Tamale: A study conducted by the Department of Public Administration of the University of Ghana Business School (UGBS) has recommended that the government focus on fewer, high-impact projects that can be fully executed using the Annual Budget Funding Amount (ABFA), rather than spreading funds across numerous minor initiatives.
According to Ghana News Agency, the study emphasized that instead of funding several thousand minor initiatives with insufficient financial backing, the government must prioritize fewer, high-impact projects that can be fully implemented using ABFA funds. It proposed the development of a dedicated ABFA investment plan that outlines strategic national priorities for exclusive petroleum revenue funding over a five- to ten-year period.
The study also recommended amending the Petroleum Revenue Management Act to explicitly prohibit the integration of ABFA with the general government budget, stating that mixing ABFA funds with other budgetary resources undermines transparency and accountability in the use of oil revenues. These recommendations were presented at a dissemination workshop in Tamale, attended by stakeholders from academia, youth groups, and persons with disabilities, among others.
The ABFA is a portion of Ghana’s petroleum revenues designated for development projects. The study, funded by the Ford Foundation, focused on the political economy of Ghana’s oil sector, specifically examining the distributive consequences of oil revenues and their impact on balanced regional development. Led by Professor Abdul-Gafaru Abdulai of UGBS, the research team included Dr. Adam Salifu of the University of Professional Studies, Accra, Dr. Ishmael Ayanoore of the University for Development Studies (UDS), and Dr. Mohammed Ibrahim and Dr. Gerald Arhin, both from the University of Manchester.
Presenting the findings, Professor Abdulai stated that the study assessed public perceptions of inequality and evaluated how oil revenue was addressing or failing to address these disparities. He noted that it also analyzed the regional distribution of oil-funded investments in key sectors such as health, education, roads, and agriculture. Despite Ghana receiving over $10 billion in oil revenue, the study found that oil wealth had not significantly improved the socio-economic conditions of most Ghanaians.
The findings revealed that while oil-funded agricultural projects had disproportionately benefited poorer regions in the north, poor implementation had limited their transformative impact. The findings also highlighted the absence of a clearly defined formula for equitable regional allocations, as spending patterns were said to be influenced more by political and bureaucratic discretions and short-term electoral motives rather than strategic investment decisions aimed at closing development gaps.

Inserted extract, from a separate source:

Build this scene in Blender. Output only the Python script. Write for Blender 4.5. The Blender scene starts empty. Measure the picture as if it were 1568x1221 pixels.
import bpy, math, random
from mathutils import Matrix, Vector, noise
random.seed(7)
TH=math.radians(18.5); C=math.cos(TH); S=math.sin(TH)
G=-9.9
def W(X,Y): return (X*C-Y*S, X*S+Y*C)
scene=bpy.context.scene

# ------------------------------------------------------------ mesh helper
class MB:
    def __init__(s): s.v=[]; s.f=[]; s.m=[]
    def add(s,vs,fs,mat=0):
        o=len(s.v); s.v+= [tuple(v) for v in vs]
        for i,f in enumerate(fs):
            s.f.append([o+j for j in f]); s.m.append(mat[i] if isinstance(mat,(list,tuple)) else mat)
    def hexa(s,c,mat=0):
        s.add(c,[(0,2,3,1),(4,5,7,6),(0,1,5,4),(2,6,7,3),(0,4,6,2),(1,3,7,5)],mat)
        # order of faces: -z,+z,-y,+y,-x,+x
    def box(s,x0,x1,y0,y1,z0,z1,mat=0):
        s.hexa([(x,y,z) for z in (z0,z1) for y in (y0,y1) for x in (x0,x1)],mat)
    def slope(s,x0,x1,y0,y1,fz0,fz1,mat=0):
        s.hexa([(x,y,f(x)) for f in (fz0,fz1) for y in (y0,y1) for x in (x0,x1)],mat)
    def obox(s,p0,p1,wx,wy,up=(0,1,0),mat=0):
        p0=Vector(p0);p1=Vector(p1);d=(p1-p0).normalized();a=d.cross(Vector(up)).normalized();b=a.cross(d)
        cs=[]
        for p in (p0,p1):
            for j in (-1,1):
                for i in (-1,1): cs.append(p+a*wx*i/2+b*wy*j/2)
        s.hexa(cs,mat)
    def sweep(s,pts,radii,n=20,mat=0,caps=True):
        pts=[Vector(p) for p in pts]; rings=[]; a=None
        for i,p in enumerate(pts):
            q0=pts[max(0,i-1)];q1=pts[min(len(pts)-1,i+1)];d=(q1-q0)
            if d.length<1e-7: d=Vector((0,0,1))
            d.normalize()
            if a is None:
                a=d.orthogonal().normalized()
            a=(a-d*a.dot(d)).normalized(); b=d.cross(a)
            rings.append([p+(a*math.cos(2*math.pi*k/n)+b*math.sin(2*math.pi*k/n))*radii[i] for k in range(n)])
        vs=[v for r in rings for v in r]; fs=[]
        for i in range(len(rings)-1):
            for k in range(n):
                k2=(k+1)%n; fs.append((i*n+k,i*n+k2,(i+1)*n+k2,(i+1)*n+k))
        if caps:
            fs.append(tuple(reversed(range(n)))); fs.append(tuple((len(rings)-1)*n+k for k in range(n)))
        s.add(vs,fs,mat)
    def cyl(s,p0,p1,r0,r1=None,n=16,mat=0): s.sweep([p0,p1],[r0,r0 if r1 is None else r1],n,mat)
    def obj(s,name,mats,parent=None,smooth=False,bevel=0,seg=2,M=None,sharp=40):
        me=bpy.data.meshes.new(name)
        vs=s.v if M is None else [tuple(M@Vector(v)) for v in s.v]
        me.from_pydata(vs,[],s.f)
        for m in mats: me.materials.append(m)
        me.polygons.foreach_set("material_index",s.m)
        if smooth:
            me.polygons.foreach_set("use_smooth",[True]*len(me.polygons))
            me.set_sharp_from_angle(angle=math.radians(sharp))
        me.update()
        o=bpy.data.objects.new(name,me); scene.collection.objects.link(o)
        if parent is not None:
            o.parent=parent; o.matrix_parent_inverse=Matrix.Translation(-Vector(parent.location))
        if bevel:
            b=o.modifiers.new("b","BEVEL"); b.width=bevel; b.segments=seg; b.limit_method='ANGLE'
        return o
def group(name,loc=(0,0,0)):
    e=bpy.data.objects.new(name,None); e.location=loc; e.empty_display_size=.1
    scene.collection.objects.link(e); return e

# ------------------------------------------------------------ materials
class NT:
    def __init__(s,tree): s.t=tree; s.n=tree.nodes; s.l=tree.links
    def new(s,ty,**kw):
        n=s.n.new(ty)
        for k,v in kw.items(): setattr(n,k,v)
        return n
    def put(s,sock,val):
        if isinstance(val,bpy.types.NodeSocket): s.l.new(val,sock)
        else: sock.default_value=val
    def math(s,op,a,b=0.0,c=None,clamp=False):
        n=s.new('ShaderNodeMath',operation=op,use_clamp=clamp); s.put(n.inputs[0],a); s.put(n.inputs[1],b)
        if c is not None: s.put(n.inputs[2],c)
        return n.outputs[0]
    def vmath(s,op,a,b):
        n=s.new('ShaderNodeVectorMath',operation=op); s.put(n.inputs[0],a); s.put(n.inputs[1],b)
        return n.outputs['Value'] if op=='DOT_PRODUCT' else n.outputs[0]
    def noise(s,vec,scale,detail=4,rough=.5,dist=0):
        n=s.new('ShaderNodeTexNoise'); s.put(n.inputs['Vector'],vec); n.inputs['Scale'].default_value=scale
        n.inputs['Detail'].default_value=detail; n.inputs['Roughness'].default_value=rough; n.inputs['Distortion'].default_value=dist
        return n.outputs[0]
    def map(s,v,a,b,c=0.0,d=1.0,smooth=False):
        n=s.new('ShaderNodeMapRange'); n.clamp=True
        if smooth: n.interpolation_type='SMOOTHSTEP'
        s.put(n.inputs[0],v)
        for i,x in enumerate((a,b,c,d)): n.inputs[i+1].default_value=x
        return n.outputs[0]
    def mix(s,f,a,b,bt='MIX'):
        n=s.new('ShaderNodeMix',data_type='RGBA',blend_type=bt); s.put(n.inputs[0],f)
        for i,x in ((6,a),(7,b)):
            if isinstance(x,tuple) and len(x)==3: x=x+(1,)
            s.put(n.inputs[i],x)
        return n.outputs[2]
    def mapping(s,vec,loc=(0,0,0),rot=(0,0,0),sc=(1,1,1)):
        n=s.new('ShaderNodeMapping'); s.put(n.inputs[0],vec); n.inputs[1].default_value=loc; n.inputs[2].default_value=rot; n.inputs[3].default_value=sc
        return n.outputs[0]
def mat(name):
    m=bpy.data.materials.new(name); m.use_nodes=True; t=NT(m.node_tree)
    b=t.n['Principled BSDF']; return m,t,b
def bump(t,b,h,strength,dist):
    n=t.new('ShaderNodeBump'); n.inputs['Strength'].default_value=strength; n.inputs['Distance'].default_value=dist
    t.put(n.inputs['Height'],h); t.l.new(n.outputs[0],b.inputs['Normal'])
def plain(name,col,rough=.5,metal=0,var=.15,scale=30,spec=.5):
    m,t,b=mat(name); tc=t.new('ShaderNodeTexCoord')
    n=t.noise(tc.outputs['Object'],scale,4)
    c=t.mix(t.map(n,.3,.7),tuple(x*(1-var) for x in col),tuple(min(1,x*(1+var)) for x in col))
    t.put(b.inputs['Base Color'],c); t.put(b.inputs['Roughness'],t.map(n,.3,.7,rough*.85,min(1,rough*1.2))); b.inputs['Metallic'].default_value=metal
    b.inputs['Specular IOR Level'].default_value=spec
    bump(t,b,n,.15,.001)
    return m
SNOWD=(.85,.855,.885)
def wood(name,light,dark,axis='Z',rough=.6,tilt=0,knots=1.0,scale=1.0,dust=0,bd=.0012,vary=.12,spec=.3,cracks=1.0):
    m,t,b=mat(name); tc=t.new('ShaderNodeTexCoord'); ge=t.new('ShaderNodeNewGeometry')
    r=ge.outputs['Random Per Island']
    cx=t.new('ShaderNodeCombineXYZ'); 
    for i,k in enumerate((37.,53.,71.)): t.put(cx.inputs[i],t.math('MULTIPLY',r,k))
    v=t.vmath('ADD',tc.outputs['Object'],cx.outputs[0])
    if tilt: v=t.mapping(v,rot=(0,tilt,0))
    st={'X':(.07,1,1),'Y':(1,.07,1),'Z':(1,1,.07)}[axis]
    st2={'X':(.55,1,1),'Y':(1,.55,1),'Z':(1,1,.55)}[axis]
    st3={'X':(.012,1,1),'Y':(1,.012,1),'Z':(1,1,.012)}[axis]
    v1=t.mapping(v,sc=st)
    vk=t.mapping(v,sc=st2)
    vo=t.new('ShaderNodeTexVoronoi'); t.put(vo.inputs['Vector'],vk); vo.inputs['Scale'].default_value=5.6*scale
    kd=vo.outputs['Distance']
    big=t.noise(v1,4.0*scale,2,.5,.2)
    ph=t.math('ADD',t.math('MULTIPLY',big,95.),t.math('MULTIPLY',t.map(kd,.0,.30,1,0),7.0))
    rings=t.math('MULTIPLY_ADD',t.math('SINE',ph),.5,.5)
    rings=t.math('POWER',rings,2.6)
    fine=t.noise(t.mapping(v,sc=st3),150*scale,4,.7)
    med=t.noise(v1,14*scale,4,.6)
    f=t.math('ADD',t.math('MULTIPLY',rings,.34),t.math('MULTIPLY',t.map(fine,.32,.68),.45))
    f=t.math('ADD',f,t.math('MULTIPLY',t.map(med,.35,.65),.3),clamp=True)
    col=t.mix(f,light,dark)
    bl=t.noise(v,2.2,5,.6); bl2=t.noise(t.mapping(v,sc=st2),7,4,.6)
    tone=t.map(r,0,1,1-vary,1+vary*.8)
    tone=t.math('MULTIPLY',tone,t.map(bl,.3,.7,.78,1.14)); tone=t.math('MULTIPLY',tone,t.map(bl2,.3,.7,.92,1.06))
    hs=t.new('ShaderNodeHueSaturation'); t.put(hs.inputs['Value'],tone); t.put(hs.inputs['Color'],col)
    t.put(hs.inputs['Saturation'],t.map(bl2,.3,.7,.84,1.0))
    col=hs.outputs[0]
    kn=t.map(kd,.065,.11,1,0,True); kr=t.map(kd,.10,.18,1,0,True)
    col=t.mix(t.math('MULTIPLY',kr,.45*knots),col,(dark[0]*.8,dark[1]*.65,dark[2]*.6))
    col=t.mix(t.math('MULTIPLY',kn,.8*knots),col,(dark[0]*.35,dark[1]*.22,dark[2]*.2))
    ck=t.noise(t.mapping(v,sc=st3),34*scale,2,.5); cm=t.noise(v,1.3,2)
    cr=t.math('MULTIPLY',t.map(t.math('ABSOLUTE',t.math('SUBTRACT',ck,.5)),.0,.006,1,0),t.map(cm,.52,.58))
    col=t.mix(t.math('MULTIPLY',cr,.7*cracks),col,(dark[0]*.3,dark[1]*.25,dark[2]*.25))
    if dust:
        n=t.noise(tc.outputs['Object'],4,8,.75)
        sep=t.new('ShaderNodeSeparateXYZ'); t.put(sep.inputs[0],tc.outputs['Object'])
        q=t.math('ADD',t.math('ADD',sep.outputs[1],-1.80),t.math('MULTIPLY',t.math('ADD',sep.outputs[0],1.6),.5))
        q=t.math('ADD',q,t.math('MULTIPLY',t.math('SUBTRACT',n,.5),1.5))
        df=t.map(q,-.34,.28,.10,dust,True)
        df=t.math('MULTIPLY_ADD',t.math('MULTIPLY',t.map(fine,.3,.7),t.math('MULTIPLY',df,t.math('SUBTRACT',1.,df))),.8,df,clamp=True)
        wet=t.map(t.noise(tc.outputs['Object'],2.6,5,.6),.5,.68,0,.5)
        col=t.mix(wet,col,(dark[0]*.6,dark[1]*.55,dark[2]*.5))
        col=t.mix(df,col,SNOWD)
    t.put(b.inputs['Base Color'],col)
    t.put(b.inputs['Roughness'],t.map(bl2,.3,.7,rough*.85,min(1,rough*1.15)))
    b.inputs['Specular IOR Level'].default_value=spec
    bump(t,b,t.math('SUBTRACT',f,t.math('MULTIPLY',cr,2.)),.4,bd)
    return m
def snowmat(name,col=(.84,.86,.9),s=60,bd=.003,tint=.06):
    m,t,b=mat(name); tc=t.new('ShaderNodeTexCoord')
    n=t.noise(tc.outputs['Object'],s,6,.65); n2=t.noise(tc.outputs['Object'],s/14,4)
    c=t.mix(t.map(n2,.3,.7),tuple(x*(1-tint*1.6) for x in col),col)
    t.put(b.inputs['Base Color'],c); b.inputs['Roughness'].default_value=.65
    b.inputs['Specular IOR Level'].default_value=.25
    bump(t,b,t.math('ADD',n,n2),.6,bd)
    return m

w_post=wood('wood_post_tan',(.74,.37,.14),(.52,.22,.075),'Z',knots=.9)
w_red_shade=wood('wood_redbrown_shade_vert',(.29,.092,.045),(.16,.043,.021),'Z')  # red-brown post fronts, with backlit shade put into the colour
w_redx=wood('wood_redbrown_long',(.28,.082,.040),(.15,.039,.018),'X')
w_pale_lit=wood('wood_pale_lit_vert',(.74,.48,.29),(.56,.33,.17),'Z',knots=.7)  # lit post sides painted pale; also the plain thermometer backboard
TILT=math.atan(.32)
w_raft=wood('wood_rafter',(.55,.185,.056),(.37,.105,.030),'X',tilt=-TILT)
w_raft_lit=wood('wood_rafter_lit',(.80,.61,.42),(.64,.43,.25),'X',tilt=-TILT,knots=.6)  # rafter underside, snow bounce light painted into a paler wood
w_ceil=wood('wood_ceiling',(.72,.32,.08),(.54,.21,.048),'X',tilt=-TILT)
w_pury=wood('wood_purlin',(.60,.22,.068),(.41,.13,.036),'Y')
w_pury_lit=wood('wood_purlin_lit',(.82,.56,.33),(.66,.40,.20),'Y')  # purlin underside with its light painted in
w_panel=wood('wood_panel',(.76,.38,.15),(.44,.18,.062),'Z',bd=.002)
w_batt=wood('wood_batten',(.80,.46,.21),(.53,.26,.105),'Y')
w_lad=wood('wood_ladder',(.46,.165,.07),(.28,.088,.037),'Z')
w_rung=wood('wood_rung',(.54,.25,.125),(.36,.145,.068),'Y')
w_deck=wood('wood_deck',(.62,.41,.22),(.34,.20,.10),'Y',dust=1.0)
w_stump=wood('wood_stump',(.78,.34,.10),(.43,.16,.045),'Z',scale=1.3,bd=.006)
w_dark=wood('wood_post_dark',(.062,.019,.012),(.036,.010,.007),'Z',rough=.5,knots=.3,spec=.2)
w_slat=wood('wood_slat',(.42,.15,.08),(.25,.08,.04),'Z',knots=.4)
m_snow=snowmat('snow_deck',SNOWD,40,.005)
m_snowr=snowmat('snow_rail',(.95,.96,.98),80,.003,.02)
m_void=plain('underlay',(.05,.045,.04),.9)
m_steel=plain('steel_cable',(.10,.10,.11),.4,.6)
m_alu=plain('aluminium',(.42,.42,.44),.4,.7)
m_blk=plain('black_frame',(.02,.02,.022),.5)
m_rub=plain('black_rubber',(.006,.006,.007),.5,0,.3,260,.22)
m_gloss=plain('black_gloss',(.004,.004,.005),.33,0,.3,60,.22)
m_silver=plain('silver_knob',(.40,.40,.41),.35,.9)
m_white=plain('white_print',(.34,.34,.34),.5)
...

The study showed that oil-funded investments in health and road infrastructure had been heavily concentrated in Accra, to the detriment of other regions. Professor Jasper Abembia Ayelazuno, Dean of the School of Communication and Media Studies at UDS and a discussant during the dissemination of the findings, praised Professor Abdulai and his team for their in-depth research. He urged the government to implement the study’s recommendations to better harness the country’s oil resources for equitable national development.